RECORDED DATA

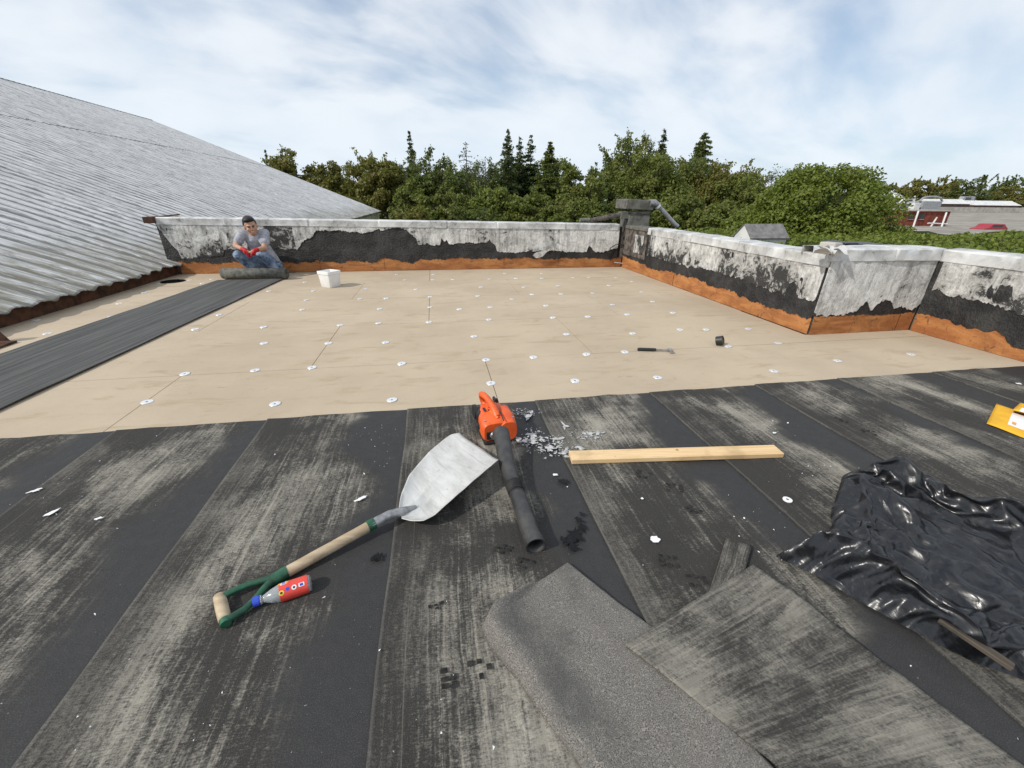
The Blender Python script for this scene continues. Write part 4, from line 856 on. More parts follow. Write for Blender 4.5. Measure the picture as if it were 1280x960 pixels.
MB().tube([atY(821, 256, YC), atY(827, 262, YC), atY(836, 272, YC), atY(843, 280, YC), atY(847, 283, YC)], .045, 12).build('pipe', M['metal_grey'], cd, smooth=True)
MB().tube([atY(820, 255.5, YC), atY(823, 258.5, YC)], .068, 12).build('collar', M['roof_white'], cd, smooth=True)
mp = empty('mossy_pipe', tuple(atY(750, 271, YC+.1)), 'dark mossy pipe sloping up along the back parapet to the grey boxes', 'pipe')
MB().tube([atY(737, 275.5, YC+.1), atY(757, 272, YC+.1), atY(778, 268, YC+.1), atY(787, 266, YC+.1)], [.04, .05, .055, .055], 10).build('pipe', M['masonry'], mp, smooth=True)
MB().tube([atY(725, 275, YC+.1), atY(737, 274.5, YC+.1)], .035, 10).build('cap', M['concrete'], mp, smooth=True)
MB().box(tuple(atY(780, 269, YC+.1)), (.2, .16, .14)).build('joint_box', M['concrete'], mp, bevel=.01)
for k, (pts, mt, lab) in enumerate((([(763,326),(760,318),(763,310),(771,305),(778,306),(783,312),(784,322),(780,330)], 'black_plastic', 'black cable looped against the back right corner'), ([(768,328),(777,329),(785,332),(792,333),(796,331)], 'roof_white', 'loose pale cable end lying over the orange board in the corner'), ([(815,288),(813,298),(812,310),(811,322),(811,333)], 'black_plastic', 'thin dark cable hanging down the bare right-hand pier'))):
    mb = MB(); q = []
    for i, (x, y) in enumerate(pts):
        p = atY(x, y, YB-.05) if k < 2 and x < 785 else (atX(x, y, XR-.06) if k == 2 else atY(x, y, YB-.07)); q.append(p)
    q = [Vector(np.array([np.interp(s, range(len(q)), [p[c] for p in q]) for c in range(3)])) for s in np.linspace(0, len(q)-1, 30)]
    tag(mb.tube(q, .008, 6).build('cable', M[mt], smooth=True), lab, 'cable', 'cables in the roof corner')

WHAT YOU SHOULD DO
Quote the listing above in full, except for the pictures.

TASK RESPONSE
The Blender Python script for this scene continues. Write part 4, from line 856 on. More parts follow. Write for Blender 4.5. Measure the picture as if it were 1280x960 pixels.
MB().tube([atY(821, 256, YC), atY(827, 262, YC), atY(836, 272, YC), atY(843, 280, YC), atY(847, 283, YC)], .045, 12).build('pipe', M['metal_grey'], cd, smooth=True)
MB().tube([atY(820, 255.5, YC), atY(823, 258.5, YC)], .068, 12).build('collar', M['roof_white'], cd, smooth=True)
mp = empty('mossy_pipe', tuple(atY(750, 271, YC+.1)), 'dark mossy pipe sloping up along the back parapet to the grey boxes', 'pipe')
MB().tube([atY(737, 275.5, YC+.1), atY(757, 272, YC+.1), atY(778, 268, YC+.1), atY(787, 266, YC+.1)], [.04, .05, .055, .055], 10).build('pipe', M['masonry'], mp, smooth=True)
MB().tube([atY(725, 275, YC+.1), atY(737, 274.5, YC+.1)], .035, 10).build('cap', M['concrete'], mp, smooth=True)
MB().box(tuple(atY(780, 269, YC+.1)), (.2, .16, .14)).build('joint_box', M['concrete'], mp, bevel=.01)
for k, (pts, mt, lab) in enumerate((([(763,326),(760,318),(763,310),(771,305),(778,306),(783,312),(784,322),(780,330)], 'black_plastic', 'black cable looped against the back right corner'), ([(768,328),(777,329),(785,332),(792,333),(796,331)], 'roof_white', 'loose pale cable end lying over the orange board in the corner'), ([(815,288),(813,298),(812,310),(811,322),(811,333)], 'black_plastic', 'thin dark cable hanging down the bare right-hand pier'))):
    mb = MB(); q = []
    for i, (x, y) in enumerate(pts):
        p = atY(x, y, YB-.05) if k < 2 and x < 785 else (atX(x, y, XR-.06) if k == 2 else atY(x, y, YB-.07)); q.append(p)
    q = [Vector(np.array([np.interp(s, range(len(q)), [p[c] for p in q]) for c in range(3)])) for s in np.linspace(0, len(q)-1, 30)]
    tag(mb.tube(q, .008, 6).build('cable', M[mt], smooth=True), lab, 'cable', 'cables in the roof corner')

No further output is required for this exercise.